Iowa City School Board members have further defined their four main concerns with redistricting.
• Keeping students in the school closest to their homes
The district’s boundary-change committee will consider these goals when forming two or three potential redistricting options during a series of meetings, which will begin later this month.
The four concerns — introduced during a work session on Sunday — fall under the board’s four broader priorities. Those are demographics, operational costs, keeping neighborhoods intact, and enrollment considerations.
Board members will officially approve their priorities during a meeting Tuesday.
Relocating some students who receive free or reduced lunch prices would likely reduce the number of poverty-level students in some district schools. Board members said the committee should focus on this factor to help balance demographics.
Board President Patti Fields said the committee should emphasize sending students to the school closest to their homes because community members feel the issue is important. Board members said they will try to ensure all students in a single neighborhood attend the same school when possible.
Committee members should consider closing and consolidating schools if necessary to ensure boundary changes are affordable, board members said. Current budget concerns constrict the feasibility of increasing costs to the district for the following couple years, they said.
Board members also said boundary-change plans should include an immediate solution regarding increasing high-school enrollment, and the district will not likely be able to afford a new high school in the next several years.
Board members don’t plan to rank their four priorities, saying the committee should strive to maintain a balance among them.

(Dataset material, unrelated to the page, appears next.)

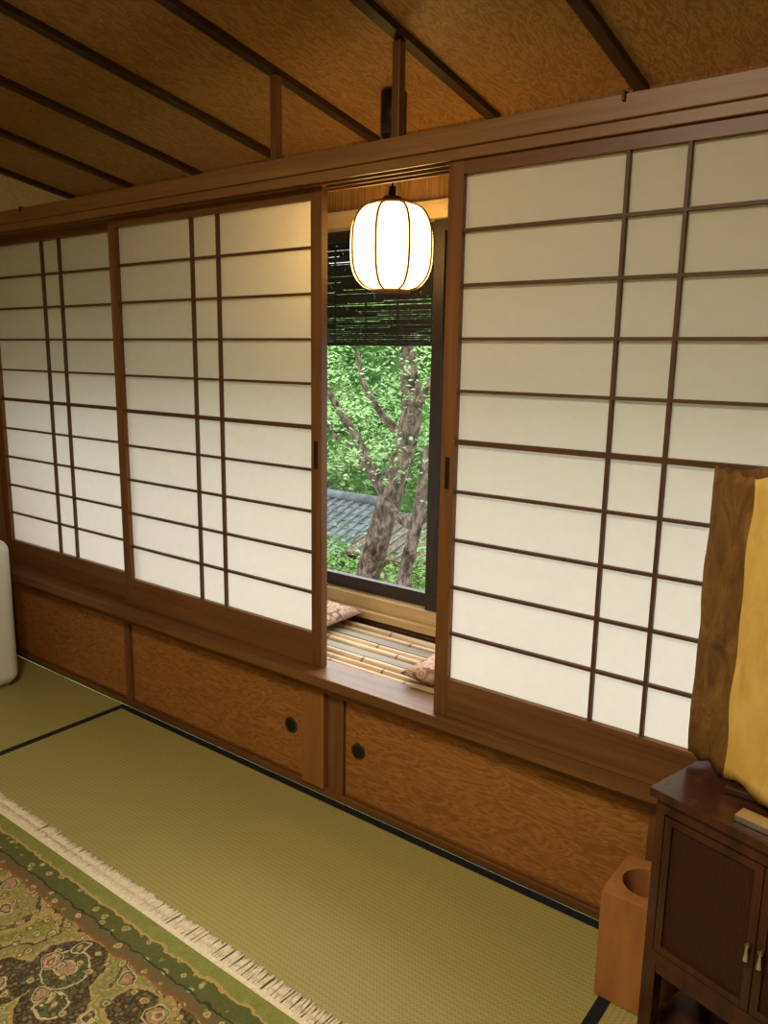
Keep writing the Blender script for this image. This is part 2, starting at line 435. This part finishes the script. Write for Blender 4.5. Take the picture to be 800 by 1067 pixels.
# legs, shelf
for x in (0,W-.03):
    for y in (0,DP-.04): b.box(x,x+.03,y,y+.03,.0015,.26,M['lac'],CM)
b.box(0,W,0,DP-.01,.06,.08,M['lac'],CM)
b.box(.03,W-.03,.002,.02,.235,.26,M['lac'],CM)
b.done(.003)
b=MB('remote_control',[]);R=CM@Matrix.Translation((.155,.03,H))@Matrix.Rotation(math.radians(3),4,'Z')
b.box(0,.15,-.018,.018,.001,.014,M['silver'],R)
for i in range(4): b.box(.08+i*.014,.088+i*.014,-.01,.01,.014,.016,M['grey'],R)
b.done(.004)
# waste bin
k=NT('orange_lacquer_wood',.3,.5)
k.col(k.ramp(k.noise(k.map((14,14,3)),2,4),[(.3,(.34,.13,.038)),(.7,(.48,.20,.065))]));M['bin']=k.m
b=MB('wooden_waste_bin',[]);x0,x1,y0,y1,h=-.583,-.430,-.262,-.085,.283
for q in [(x0,x1,y0,y0+.012),(x0,x1,y1-.012,y1),(x0,x0+.012,y0+.012,y1-.012),(x1-.012,x1,y0+.012,y1-.012)]:
    b.box(q[0],q[1],q[2],q[3],.002,h,M['bin'])
b.box(x0+.01,x1-.01,y0+.01,y1-.01,.002,.015,M['hole'])
cx,cy=(x0+x1)/2,(y0+y1)/2;NN=48;I=b.mi(M['bin']);rr=.055
inn=[];outv=[];inl=[]
for j in range(NN):
    a=2*math.pi*j/NN;c_,s_=math.cos(a),math.sin(a);mq=max(abs(c_)/((x1-x0)/2),abs(s_)/((y1-y0)/2))
    outv.append(b.bm.verts.new((cx+c_/mq,cy+s_/mq,h+.004)));inn.append(b.bm.verts.new((cx+rr*c_,cy+rr*s_,h+.004)));inl.append(b.bm.verts.new((cx+rr*c_,cy+rr*s_,h-.10)))
ob=[b.bm.verts.new((v.co.x,v.co.y,h-.001)) for v in outv]
for j in range(NN):
    q=(j+1)%NN
    for A,ii in (([outv[j],outv[q],inn[q],inn[j]],I),([inn[j],inn[q],inl[q],inl[j]],I),([ob[j],ob[q],outv[q],outv[j]],I)):
        f=b.bm.faces.new(A);f.material_index=ii
b.done(.0015)
# table lamp
tl=empty('table_lamp')
k=NT('brown_washi',.6,.3);nn=k.noise(k.map((8,8,4)),2,6,1,.7)
k.col(k.ramp(nn,[(.3,(.085,.036,.008)),(.5,(.18,.085,.018)),(.75,(.32,.17,.045))]));k.bump(nn,.9,.01);M['bw']=k.m
k=NT('yellow_washi',.75,.2);nn=k.noise(k.map((10,10,5)),2,5,.5,.6)
k.col(k.ramp(nn,[(.3,(.64,.39,.08)),(.7,(.80,.56,.16))]));k.bump(nn,.4,.005);M['yw']=k.m
P=[(-.440,-.210),(-.347,-.275),(-.17,-.395),(-.06,-.25),(-.27,-.10)]
def outline(P,r=.014,seg=4):
    out=[];n_=len(P)
    for i in range(n_):
        a=Vector(P[i-1]);c=Vector(P[i]);d=Vector(P[(i+1)%n_])
        p=c+(a-c).normalized()*r;q=c+(d-c).normalized()*r
        for j in range(seg+1):
            t_=j/seg;pt=(1-t_)**2*p+2*t_*(1-t_)*c+t_*t_*q
            out.append((pt,i if j<=seg//2 else i+.5))
        ne=q;nx=d+(c-d).normalized()*r
        for j in range(1,8): out.append((ne.lerp(nx,j/8),i+.5))
    return out
O=outline(P)
b=MB('shade',[]);zb,zt=.674,1.296;NZ=26;rings=[]
for i in range(NZ+1):
    z=zb+(zt-zb)*i/NZ;ring=[]
    for j,(p,w) in enumerate(O):
        wob_=.0018*math.sin(z*23+j*.9)+.0015*math.sin(j*1.7+z*39)
        cc=Vector((-.25,-.25));q=p+(p-cc).normalized()*wob_
        dz=0
        if i in(0,NZ): dz=.005*math.sin(j*1.5)+.003*math.sin(j*.8)
        ring.append(b.bm.verts.new((q.x,q.y,z+dz)))
    rings.append(ring)
iB,iY=b.mi(M['bw']),b.mi(M['yw'])
for r0,r1 in zip(rings,rings[1:]):
    for j in range(len(O)):
        q=(j+1)%len(O);w=O[j][1]
        f=b.bm.faces.new([r0[j],r0[q],r1[q],r1[j]]);f.smooth=True
        f.material_index=iY if 1.2<w<3.8 else iB
o=b.done(0,tl);so=o.modifiers.new('s','SOLIDIFY');so.thickness=.005;so.offset=-1
b=MB('base',[]);b.box(-.33,-.17,-.31,-.19,.653,.668,M['dark']);b.cyl((-.25,-.25,.66),(-.25,-.25,1.0),.008,.008,M['brass'])
b.lathe((-.25,-.25,1.04),[(.002,-.045),(.018,-.035),(.03,0),(.02,.03),(.002,.04)],M['white'],16)
b.box(-.31,-.19,-.254,-.246,.98,.986,M['dark'])
b.done(.003,tl)

# ---------------------------------------------------------------- garden
k=NT('bark',.9,.1);v=k.map((6,6,3));nn=k.noise(v,3,6,.5,.7)
k.col(k.ramp(nn,[(.38,(.03,.022,.018)),(.5,(.15,.10,.075)),(.64,(.38,.28,.21))]));k.bump(nn,1,.03);M['bark']=k.m
def leafmat(name,c1,c2):
    k=NT(name,.6,.2);oi=k.noise(k.obj(),2.3,4,0,.7)
    c=k.ramp(oi,[(.35,c1),(.65,c2)]);k.col(c)
    tr=k.n('ShaderNodeBsdfTranslucent');k.set(tr.inputs[0],c)
    mx=k.n('ShaderNodeMixShader');mx.inputs[0].default_value=.5
    k.t.links.new(k.b.outputs[0],mx.inputs[1]);k.t.links.new(tr.outputs[0],mx.inputs[2]);k.t.links.new(mx.outputs[0],k.out.inputs[0]);return k.m
M['leaf']=leafmat('leaf',(.27,.52,.11),(.74,.92,.50));M['leaf2']=leafmat('leaf_dark',(.03,.13,.02),(.19,.40,.09))
M['leaf3']=leafmat('leaf_back',(.07,.20,.03),(.48,.70,.27))
def skin(name,chains,parent):
    me=D.meshes.new(name);V=[];E=[];Rr=[]
    for ch in chains:
        s0=len(V)
        for i,(p,r) in enumerate(ch):
            V.append(p);Rr.append(r)
            if i:E.append((s0+i-1,s0+i))
    me.from_pydata(V,E,[]);o=D.objects.new(name,me);S.collection.objects.link(o);o.parent=parent
    sk=o.modifiers.new('skin','SKIN')
    for i,r in enumerate(Rr): me.skin_vertices[0].data[i].radius=(r,r)
    s0=0
    for ch in chains: me.skin_vertices[0].data[s0].use_root=True;s0+=len(ch)
    sb=o.modifiers.new('sub','SUBSURF');sb.levels=2;sb.render_levels=2
    me.materials.append(M['bark']);return o
tree=empty('garden_tree')
T=4.1
trunk=[((-5.2,T,-2.6),.17),((-4.95,T,-1.5),.15),((-4.787,T,-.76),.135),((-4.557,T,-.04),.125),((-4.363,T,.545),.12),((-4.242,T,1.0),.11),((-4.309,T,1.52),.09),((-4.5,T+.1,2.3),.06)]
br1=[((-4.557,T,-.1),.07),((-4.5,T-.05,.206),.055),((-4.868,T-.1,.78),.05),((-5.05,T-.1,1.0),.04),((-5.242,T-.1,1.233),.035),((-5.6,T-.1,1.7),.02)]
br2=[((-4.5,T-.1,.206),.05),((-4.3,T-.15,.05),.045),((-4.10,T-.2,-.02),.045),((-3.8,T-.2,.15),.03)]
br3=[((-4.3,T,.75),.05),((-4.55,T-.05,.95),.035),((-4.75,T-.1,1.25),.028),((-4.85,T-.1,1.6),.02)]
br4=[((-4.10,T-.3,-.75),.09),((-4.08,T-.3,-.45),.07),((-3.95,T-.3,.1),.06),((-3.85,T-.3,.8),.04)]
br5=[((-4.242,T,1.0),.05),((-4.0,T-.05,1.3),.035),((-3.8,T-.1,1.7),.025)]
br6=[((-5.35,T+.3,.55),.02),((-5.0,T+.2,.42),.03),((-4.6,T+.1,.25),.035)]
br7=[((-5.5,T+.1,.95),.018),((-5.2,T,.72),.022),((-4.95,T,.62),.026),((-4.75,T,.40),.03),((-4.52,T,.10),.034)]
skin('trunk',[trunk],tree);skin('branches',[br1,br2,br3,br4,br5,br6,br7],tree)
def leaves(name,cnt,fn,size,mats,parent=None,wts=(.7,.3)):
    V=[];F=[];MI=[]
    for i in range(cnt):
        c=fn();s=size*random.uniform(.6,1.3)
        q=Matrix.Rotation(random.uniform(0,6.28),3,'Z')@Matrix.Rotation(random.uniform(-1.0,1.0),3,'X')@Matrix.Rotation(random.uniform(-.8,.8),3,'Y')
        n0=len(V)
        for p in ((-s,0,0),(-.2*s,-.38*s,.05*s),(s,0,0),(-.2*s,.38*s,.05*s)): V.append(tuple(Vector(c)+q@Vector(p)))
        F.append((n0,n0+1,n0+2,n0+3));MI.append(random.choices(range(len(mats)),wts)[0])
    me=D.meshes.new(name);me.from_pydata(V,[],F)
    for m in mats: me.materials.append(m)
    for f,mi in zip(me.polygons,MI): f.material_index=int(mi)
    o=D.objects.new(name,me);S.collection.objects.link(o);o.parent=parent;return o
cl=[]
for i in range(170):
    z=random.uniform(.30,2.9)
    cl.append((random.uniform(-6.6,-2.4),random.choice([random.uniform(3.2,3.7),random.uniform(4.3,5.0),random.uniform(4.3,5.0),random.uniform(4.3,5.0)]),z))
def f1():
    c=random.choice(cl);return (c[0]+random.gauss(0,.24),min(5.2,c[1]+random.gauss(0,.16)),c[2]+random.gauss(0,.06))
leaves('foliage',17000,f1,.027,[M['leaf'],M['leaf2']],tree,(.8,.2))
# hedge/backdrop vegetation
hd=empty('garden_hedge')
me=MB('mass',[]);N1,N2=60,24;g={}
for i in range(N1+1):
    for j in range(N2+1):
        x=-24+i/N1*28;z=-3+j/N2*6.4
        y=12.6+.9*math.sin(x*1.3+z)+.6*math.sin(x*2.9-z*2.1)+.5*(z*.3)+random.uniform(-.35,.35)
        g[i,j]=me.bm.verts.new((x,y,z+random.uniform(-.1,.1)))
for i in range(N1):
    for j in range(N2):
        f=me.bm.faces.new([g[i,j],g[i+1,j],g[i+1,j+1],g[i,j+1]])
me.mats=[leafmat('hedge_mass',(.01,.05,.008),(.10,.24,.05))];me.done(0,hd)
hc=[(random.uniform(-17,-3),random.uniform(9.6,11.6),random.uniform(-2.3,3.4)) for _ in range(230)]
def f2():
    c=random.choice(hc)
    a=random.gauss(0,.42);h_=random.gauss(0,.16)
    return (c[0]+a,max(9.2,c[1]+random.gauss(0,.35)),c[2]+h_-.25*a*a)
leaves('leaf_layer',21000,f2,.072,[M['leaf'],M['leaf3'],M['leaf2']],hd,(.35,.45,.2))
sh=empty('garden_shrub')
def f3():
    c=random.choice([(-6.4,5.9,-1.50),(-5.9,5.8,-1.45),(-6.9,5.9,-1.25),(-5.2,5.8,-1.2),(-4.9,5.8,-.9),(-7.2,5.9,-1.2),(-4.7,5.8,-1.2)])
    return (c[0]+random.gauss(0,.28),min(6.5,max(5.4,c[1]+random.gauss(0,.2))),c[2]+random.gauss(0,.2))
leaves('leaf_cluster',6000,f3,.04,[M['leaf'],M['leaf2']],sh,(.5,.5))
b=MB('ground_outside',[]);k=NT('garden_soil',.95,.1);k.col(k.ramp(k.noise(k.obj(),3,5),[(.3,(.05,.08,.02)),(.7,(.14,.2,.07))]))
b.box(-28,12,.7,24,-2.9,-2.6,k.m);b.done()
# neighbouring house with tiled roof
k=NT('roof_tile',.6,.3);k.col(k.ramp(k.noise(k.obj(),6,4),[(.3,(.09,.105,.11)),(.7,(.24,.265,.27))]));M['tile']=k.m
b=MB('garden_house',[])
RM=Matrix.Translation((-11.0,6.95,-1.42))@Matrix.Rotation(math.radians(20),4,'X')
b.box(0,3.42,0,1.5,-.05,0,M['tile'],RM)
for i in range(19):
    x=.09+i*.18
    b.cyl(RM@Vector((x,-.03,.01)),RM@Vector((x,1.5,.01)),.035,.035,M['tile'],8)
for j in range(7): b.box(0,3.42,j*.21,j*.21+.02,0,.022,M['tile'],RM)
b.cyl(RM@Vector((0,1.5,.05)),RM@Vector((3.42,1.5,.05)),.08,.08,M['tile'],10)
k=NT('weathered_wood',.8,.1);k.col(k.ramp(k.noise(k.map((10,10,2)),2,4),[(.3,(.12,.08,.05)),(.7,(.30,.22,.14))]))
b.box(-10.9,-7.75,7.4,8.3,-2.6,-1.35,k.m)
b.box(-11.0,-7.55,6.98,7.05,-1.56,-1.48,k.m)
for x in (-10.8,-9.8,-8.8,-7.8): b.box(x,x+.1,7.15,7.25,-2.6,-1.4,k.m)
# annex with boarded gable
b.box(-7.35,-5.5,7.1,8.4,-2.6,-1.40,k.m)
AM=Matrix.Translation((-7.5,6.95,-1.42))@Matrix.Rotation(math.radians(14),4,'X')
b.box(0,2.2,0,1.5,0,.05,k.m,AM)
for i in range(12): b.box(.0+i*.19,.03+i*.19,-.02,1.5,.05,.075,M['tile'],AM)
b.done()
# ---------------------------------------------------------------- lights
w=D.worlds.new('sky');S.world=w;w.use_nodes=True
bg=w.node_tree.nodes['Background'];bg.inputs[0].default_value=(.86,.94,1,1);bg.inputs[1].default_value=2.2
sl=D.lights.new('sun','SUN');sl.energy=5.6;sl.angle=math.radians(70);sl.color=(1,.98,.94)
so=D.objects.new('sun',sl);S.collection.objects.link(so)
so.rotation_euler=Vector((.25,-1,-.7)).to_track_quat('-Z','Y').to_euler()
al=D.lights.new('room_ceiling_light','AREA');al.shape='DISK';al.size=.6;al.energy=52;al.color=(1,.86,.64)
ao=D.objects.new('room_ceiling_light',al);S.collection.objects.link(ao);ao.location=(-.95,-1.9,2.55);
# ---------------------------------------------------------------- camera
cam=D.cameras.new('camera');co=D.objects.new('camera',cam);S.collection.objects.link(co);S.camera=co
cam.sensor_fit='HORIZONTAL';cam.sensor_width=36;cam.lens=823/800*36;cam.clip_start=.02
m=Matrix(((.7945,-.1298,.5933,0),(.6070,.1448,-.7811,-1.9),(.0153,.9810,.1938,1.513),(0,0,0,1)))
co.matrix_world=m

“I want [the criteria] to drive the process in concert with each other,” said board member Gayle Klouda.
District officials are completing the list of people — including city officials, school faculty, and parents — who will participate on the boundary committee.
Superintendent Lane Plugge said he plans to meet with the district’s Equity Committee early this week to help ensure the final selections properly represent the whole district.
Officials are considering adding another representative from the northern portion of the district, in addition to members the Equity Committee may recommend, Plugge said. The committee will likely have 33 or 34 members total, he said.
“People want to know who is on this committee,” Fields said, and she thinks it’s important to complete the list quickly so officials can publish it in the community.
Board members will likely approve a partial list of committee members at a meeting on Tuesday.